Le film de Phyllida Lloyd « The Iron Lady » (La dame de fer) raconte la carrière exceptionnelle d’un personnage révéré et haï dans son pays et à l’étranger : Margaret Thatcher.

 Margaret Thatcher n’est pas morte que déjà l’organisation de ses obsèques nationaux est commentée par les journaux britanniques. Et c’est une Thatcher vieillie et même sénile que nous présente le film réalisé par Phillida Lloyd et écrit par Abi Morgan. Dans la première scène, elle va elle-même acheter son lait et provoque la panique de l’équipe de sécurité censée la protéger, d’abord contre elle-même. Revenue chez elle, elle se plaint de la hausse du coût de la vie. Margaret se retrouve en terrain connu : elle était fille d’épicier et aux anciens élèves d’Eton qui constituaient (et constituent encore) l’épine dorsale du Parti Conservateur, elle fait la leçon en citant le prix d’articles du panier de la ménagère.

 Thatcher a toujours pensé pour agir, et agir pour changer les choses.

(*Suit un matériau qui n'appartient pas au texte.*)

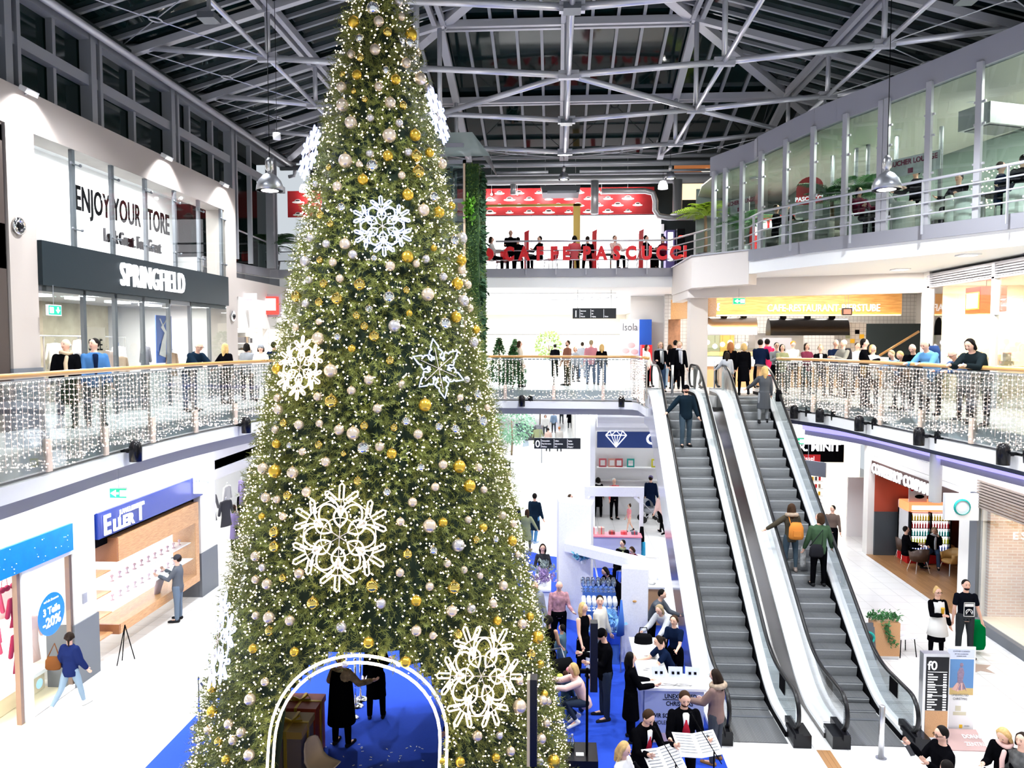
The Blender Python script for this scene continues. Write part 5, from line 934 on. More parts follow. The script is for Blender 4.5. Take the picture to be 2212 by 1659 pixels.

A l’approche de la mort, il lui faut apprendre à être. Elle a toujours tracé son chemin seule, seule femme dans un monde d’hommes. Mais lorsque Dennis, son mari, la laisse veuve, elle ne ressent que vide et désespoir.

 Le film est construit autour de flash-back, dans lesquels Maggie se rappelle de moments-clés de sa vie, sa vie à l’épicerie familiale, le Blitz, la première campagne électorale, la rencontre avec Dennis, la bataille pour le leadership du parti Tory, les grèves de mineurs, l’attentat de l’IRA à Brighton, la sourde-oreille à la grève de la faim de Bobby Sand, la guerre des Malouines et finalement la bataille de trop et la révolte des députés Tory qui la contraignent à la démission. « Je me suis battue à chaque instant de ma vie », dit Maggy aux généraux venus lui présenter des plans de reconquête des Malouines.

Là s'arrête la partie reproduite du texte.